Bosch is to cut 1,100 jobs at its Reutlingen plant in southern Germany by 2029, with the car parts maker citing a need to restructure its plant during a rapidly worsening market in the automotive industry, and saying the market in electronic control units is no longer competitive.
Rising costs, market challenges and pricing pressures have led the company to a decision to focus the plant mainly on manufacturing semiconductors, Bosch said. Germany’s automotive sector is currently facing challenges from falling demand and increasing competition – described as “ferocious” by Reuters – from cheaper alternatives from producers in China and other countries.
“The European market for control units is highly price-driven and fiercely contested by new entrants,” said executive vice president of semiconductor operations for the company, Dirk Kress, said.
“The necessary job cuts are not easy for us, but they are urgently needed to secure the future of the site.”
Some 10,000 people are employed in the factory in Reutlingen, but other cost-cost-cutting measures elsewhere have also been announced by Bosch.

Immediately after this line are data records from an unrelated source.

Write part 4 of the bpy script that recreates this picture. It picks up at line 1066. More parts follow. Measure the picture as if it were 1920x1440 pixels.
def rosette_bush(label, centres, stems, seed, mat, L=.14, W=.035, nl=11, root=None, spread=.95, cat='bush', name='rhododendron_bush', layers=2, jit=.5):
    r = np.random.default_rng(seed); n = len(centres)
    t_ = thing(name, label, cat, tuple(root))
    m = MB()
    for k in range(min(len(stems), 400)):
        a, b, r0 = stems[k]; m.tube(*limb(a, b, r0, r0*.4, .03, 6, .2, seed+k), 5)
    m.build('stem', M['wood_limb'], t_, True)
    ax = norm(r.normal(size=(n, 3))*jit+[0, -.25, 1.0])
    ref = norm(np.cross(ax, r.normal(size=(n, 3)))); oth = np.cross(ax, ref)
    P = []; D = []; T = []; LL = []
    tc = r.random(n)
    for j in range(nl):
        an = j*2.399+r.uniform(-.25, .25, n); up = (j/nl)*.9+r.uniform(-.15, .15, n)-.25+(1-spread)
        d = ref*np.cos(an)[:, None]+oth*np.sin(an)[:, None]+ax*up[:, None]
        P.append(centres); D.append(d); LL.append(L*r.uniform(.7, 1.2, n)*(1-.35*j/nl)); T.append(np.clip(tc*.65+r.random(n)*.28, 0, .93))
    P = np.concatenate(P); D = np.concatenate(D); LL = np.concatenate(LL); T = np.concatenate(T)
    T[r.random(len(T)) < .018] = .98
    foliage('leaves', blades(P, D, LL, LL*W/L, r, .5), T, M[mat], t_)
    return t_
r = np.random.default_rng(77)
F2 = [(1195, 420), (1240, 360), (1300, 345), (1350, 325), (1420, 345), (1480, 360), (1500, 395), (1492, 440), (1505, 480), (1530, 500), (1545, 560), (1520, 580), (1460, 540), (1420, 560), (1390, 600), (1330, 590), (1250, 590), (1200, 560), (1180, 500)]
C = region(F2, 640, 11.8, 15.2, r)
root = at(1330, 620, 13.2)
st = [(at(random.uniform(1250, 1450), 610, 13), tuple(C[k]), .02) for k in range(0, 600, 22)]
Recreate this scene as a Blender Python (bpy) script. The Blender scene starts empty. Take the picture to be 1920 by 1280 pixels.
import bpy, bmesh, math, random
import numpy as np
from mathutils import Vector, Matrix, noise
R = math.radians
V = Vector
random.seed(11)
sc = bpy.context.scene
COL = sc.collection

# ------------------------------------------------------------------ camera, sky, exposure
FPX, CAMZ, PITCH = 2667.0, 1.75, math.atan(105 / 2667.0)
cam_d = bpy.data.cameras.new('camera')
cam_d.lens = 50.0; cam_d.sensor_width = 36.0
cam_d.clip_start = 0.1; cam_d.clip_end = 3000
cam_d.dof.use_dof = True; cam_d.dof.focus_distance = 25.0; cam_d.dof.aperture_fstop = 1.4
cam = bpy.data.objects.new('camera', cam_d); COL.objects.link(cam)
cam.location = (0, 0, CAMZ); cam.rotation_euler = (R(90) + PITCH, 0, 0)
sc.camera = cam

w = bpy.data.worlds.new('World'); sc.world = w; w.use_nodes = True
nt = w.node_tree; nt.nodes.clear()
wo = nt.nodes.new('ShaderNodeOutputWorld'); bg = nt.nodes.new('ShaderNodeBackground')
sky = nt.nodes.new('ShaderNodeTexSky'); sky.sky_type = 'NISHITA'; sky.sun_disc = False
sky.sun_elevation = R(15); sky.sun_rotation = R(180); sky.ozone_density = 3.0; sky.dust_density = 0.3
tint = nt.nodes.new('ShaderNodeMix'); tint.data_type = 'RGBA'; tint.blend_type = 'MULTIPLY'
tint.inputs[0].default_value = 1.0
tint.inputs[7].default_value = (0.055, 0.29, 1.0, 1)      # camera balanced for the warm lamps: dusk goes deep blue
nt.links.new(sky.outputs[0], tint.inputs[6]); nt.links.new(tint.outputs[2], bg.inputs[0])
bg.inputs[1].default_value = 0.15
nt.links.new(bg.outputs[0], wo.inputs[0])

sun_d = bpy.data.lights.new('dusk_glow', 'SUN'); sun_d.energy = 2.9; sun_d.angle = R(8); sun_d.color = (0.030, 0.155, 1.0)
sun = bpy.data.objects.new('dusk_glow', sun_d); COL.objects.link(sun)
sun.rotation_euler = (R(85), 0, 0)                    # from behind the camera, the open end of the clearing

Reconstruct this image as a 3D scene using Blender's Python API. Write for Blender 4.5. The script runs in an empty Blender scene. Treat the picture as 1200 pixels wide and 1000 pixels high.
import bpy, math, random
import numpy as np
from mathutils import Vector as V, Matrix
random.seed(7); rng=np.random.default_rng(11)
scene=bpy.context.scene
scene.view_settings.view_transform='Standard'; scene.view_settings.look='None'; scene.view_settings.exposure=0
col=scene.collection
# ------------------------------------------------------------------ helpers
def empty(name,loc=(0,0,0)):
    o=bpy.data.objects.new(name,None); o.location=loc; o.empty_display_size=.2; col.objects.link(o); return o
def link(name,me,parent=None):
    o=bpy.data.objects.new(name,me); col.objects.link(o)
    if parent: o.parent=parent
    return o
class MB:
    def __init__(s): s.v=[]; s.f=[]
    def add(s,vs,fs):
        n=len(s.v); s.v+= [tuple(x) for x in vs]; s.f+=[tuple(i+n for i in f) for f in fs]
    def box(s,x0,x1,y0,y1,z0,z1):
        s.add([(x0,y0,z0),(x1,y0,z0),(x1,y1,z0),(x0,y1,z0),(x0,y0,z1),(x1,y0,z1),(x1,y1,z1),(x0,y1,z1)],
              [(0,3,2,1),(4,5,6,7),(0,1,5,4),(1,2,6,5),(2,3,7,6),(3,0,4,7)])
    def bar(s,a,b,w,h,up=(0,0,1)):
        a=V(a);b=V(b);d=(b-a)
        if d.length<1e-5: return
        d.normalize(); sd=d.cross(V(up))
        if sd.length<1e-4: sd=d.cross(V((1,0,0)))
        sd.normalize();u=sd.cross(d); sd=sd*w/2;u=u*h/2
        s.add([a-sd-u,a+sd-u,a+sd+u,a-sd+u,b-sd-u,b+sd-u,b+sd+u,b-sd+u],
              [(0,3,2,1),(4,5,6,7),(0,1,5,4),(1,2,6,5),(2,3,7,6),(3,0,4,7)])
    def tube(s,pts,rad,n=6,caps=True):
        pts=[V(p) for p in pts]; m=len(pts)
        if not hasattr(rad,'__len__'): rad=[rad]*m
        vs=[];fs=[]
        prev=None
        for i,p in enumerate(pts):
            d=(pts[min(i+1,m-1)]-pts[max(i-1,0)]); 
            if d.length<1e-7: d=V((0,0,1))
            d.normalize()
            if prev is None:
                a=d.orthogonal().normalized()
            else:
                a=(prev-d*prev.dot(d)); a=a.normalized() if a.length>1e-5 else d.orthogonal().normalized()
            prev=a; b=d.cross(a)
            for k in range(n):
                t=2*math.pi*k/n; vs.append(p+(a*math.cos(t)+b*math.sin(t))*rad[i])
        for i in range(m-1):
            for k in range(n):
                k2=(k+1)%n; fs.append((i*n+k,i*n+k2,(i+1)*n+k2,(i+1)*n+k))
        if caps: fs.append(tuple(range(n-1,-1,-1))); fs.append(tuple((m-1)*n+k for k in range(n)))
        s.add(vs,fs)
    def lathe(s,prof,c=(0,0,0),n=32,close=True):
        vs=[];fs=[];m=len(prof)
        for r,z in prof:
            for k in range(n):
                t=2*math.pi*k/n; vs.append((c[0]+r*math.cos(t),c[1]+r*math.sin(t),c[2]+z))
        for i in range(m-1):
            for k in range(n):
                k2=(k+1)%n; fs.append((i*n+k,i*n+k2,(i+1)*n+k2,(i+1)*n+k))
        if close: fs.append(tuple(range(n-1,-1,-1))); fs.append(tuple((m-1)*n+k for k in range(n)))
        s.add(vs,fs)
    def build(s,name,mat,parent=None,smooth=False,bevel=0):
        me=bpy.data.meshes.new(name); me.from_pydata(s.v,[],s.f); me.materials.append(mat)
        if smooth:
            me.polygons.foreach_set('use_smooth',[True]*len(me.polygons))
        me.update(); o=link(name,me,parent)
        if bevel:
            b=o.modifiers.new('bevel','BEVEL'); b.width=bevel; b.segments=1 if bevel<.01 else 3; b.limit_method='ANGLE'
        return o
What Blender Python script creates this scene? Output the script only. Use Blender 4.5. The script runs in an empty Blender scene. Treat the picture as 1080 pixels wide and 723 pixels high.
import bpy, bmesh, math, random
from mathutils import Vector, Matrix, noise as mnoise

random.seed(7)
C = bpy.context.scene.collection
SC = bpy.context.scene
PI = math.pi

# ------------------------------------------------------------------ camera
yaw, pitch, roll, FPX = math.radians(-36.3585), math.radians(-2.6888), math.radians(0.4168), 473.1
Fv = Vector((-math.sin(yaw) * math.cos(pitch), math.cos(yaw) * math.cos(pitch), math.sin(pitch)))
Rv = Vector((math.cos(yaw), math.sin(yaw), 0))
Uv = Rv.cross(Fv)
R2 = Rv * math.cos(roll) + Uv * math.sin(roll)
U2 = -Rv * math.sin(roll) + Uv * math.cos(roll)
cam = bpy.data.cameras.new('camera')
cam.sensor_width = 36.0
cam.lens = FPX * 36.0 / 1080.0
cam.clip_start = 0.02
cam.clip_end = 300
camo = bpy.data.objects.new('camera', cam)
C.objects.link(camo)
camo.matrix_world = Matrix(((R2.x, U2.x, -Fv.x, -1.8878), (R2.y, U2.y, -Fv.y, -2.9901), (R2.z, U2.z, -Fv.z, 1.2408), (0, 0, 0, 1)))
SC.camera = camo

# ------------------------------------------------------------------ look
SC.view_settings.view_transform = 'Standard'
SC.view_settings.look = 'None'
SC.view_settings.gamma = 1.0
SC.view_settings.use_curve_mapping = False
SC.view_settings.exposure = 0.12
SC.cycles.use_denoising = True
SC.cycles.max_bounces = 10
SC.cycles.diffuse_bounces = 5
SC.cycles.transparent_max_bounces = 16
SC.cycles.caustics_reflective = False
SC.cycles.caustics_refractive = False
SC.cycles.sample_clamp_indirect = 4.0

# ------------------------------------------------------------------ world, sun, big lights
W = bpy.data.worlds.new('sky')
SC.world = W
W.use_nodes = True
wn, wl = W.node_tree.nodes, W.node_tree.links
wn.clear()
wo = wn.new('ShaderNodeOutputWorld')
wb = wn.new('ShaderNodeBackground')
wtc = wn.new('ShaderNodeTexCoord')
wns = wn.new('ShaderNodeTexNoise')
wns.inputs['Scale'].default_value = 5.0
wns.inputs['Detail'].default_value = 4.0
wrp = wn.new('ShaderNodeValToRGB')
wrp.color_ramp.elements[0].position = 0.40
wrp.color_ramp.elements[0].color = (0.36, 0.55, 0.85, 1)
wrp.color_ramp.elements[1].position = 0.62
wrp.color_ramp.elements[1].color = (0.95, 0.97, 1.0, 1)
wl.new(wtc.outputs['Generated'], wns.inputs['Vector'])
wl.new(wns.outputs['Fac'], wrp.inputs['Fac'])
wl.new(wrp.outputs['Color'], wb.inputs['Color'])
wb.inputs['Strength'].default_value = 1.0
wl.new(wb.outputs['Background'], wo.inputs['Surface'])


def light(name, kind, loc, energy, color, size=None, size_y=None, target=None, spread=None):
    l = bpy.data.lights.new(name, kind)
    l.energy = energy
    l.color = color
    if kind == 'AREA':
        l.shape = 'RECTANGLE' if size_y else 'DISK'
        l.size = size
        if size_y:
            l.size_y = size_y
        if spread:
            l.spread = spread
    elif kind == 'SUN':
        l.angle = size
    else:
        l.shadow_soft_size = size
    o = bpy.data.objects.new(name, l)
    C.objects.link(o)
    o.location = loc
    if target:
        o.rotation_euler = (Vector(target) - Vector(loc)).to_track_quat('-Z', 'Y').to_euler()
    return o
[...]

Last October, Bosch announced that 5,000 job losses across international operations could be expected as the company fought to stay competitive.
However, the head of the workers’ council for Bosch’s automotive division in Germany, Frank Sell, called the planned layoffs a “slap in the face” at the time and said workers would resist the cuts.
Now, apart from the Reutlingen cuts, a subsidiary of the German engineering and technology giant, Bosch Engineering, says it will cut 460 jobs globally by the end of 2027, and 380 of those cuts are expected to take place in Germany.
Last year, Bosch said it needed to adapt structures “to the changing market environment and reduce costs sustainably to strengthen our competitiveness.”
The German company said there was stagnation in the automotive market.
“Global vehicle production will stagnate this year at around 93 million units, if not decline slightly compared to the previous year,” Bosch said.
It also pointed to the significantly fewer parts to make electric vehicles as a driver of job cuts.
Other German manufacturers gave also announced layoffs, including Volkwagen planning wide-reaching plant closures and layoffs, a move also opposed by labour unions.